━━━ Information provided ━━━

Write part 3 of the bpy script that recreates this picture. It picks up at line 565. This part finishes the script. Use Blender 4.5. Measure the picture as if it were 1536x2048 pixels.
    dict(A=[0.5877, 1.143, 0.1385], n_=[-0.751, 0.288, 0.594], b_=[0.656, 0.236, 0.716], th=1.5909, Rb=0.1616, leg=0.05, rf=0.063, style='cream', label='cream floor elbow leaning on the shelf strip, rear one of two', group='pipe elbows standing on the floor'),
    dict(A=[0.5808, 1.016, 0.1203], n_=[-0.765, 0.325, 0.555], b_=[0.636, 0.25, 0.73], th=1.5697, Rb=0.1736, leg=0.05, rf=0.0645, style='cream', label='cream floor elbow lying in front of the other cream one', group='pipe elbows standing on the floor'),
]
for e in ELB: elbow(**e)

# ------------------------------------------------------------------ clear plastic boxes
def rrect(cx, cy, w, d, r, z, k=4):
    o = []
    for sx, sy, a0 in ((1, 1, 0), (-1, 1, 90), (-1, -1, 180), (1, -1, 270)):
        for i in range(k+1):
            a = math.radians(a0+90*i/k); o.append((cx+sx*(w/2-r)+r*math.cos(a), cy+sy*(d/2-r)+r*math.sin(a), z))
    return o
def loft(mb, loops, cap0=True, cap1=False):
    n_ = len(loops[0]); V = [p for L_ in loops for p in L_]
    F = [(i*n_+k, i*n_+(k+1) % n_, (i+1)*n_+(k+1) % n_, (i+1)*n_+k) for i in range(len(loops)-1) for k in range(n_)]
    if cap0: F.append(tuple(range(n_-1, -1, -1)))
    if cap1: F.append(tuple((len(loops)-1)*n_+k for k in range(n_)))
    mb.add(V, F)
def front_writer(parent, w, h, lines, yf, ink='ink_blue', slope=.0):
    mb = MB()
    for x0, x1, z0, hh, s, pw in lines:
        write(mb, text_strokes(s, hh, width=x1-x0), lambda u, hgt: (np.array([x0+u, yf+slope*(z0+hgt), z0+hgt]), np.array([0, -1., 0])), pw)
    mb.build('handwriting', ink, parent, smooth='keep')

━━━

The request
Copy out the whole listing exactly; please set it all down.

Completed exercise
Write part 3 of the bpy script that recreates this picture. It picks up at line 565. This part finishes the script. Use Blender 4.5. Measure the picture as if it were 1536x2048 pixels.
    dict(A=[0.5877, 1.143, 0.1385], n_=[-0.751, 0.288, 0.594], b_=[0.656, 0.236, 0.716], th=1.5909, Rb=0.1616, leg=0.05, rf=0.063, style='cream', label='cream floor elbow leaning on the shelf strip, rear one of two', group='pipe elbows standing on the floor'),
    dict(A=[0.5808, 1.016, 0.1203], n_=[-0.765, 0.325, 0.555], b_=[0.636, 0.25, 0.73], th=1.5697, Rb=0.1736, leg=0.05, rf=0.0645, style='cream', label='cream floor elbow lying in front of the other cream one', group='pipe elbows standing on the floor'),
]
for e in ELB: elbow(**e)

# ------------------------------------------------------------------ clear plastic boxes
def rrect(cx, cy, w, d, r, z, k=4):
    o = []
    for sx, sy, a0 in ((1, 1, 0), (-1, 1, 90), (-1, -1, 180), (1, -1, 270)):
        for i in range(k+1):
            a = math.radians(a0+90*i/k); o.append((cx+sx*(w/2-r)+r*math.cos(a), cy+sy*(d/2-r)+r*math.sin(a), z))
    return o
def loft(mb, loops, cap0=True, cap1=False):
    n_ = len(loops[0]); V = [p for L_ in loops for p in L_]
    F = [(i*n_+k, i*n_+(k+1) % n_, (i+1)*n_+(k+1) % n_, (i+1)*n_+k) for i in range(len(loops)-1) for k in range(n_)]
    if cap0: F.append(tuple(range(n_-1, -1, -1)))
    if cap1: F.append(tuple((len(loops)-1)*n_+k for k in range(n_)))
    mb.add(V, F)
def front_writer(parent, w, h, lines, yf, ink='ink_blue', slope=.0):
    mb = MB()
    for x0, x1, z0, hh, s, pw in lines:
        write(mb, text_strokes(s, hh, width=x1-x0), lambda u, hgt: (np.array([x0+u, yf+slope*(z0+hgt), z0+hgt]), np.array([0, -1., 0])), pw)
    mb.build('handwriting', ink, parent, smooth='keep')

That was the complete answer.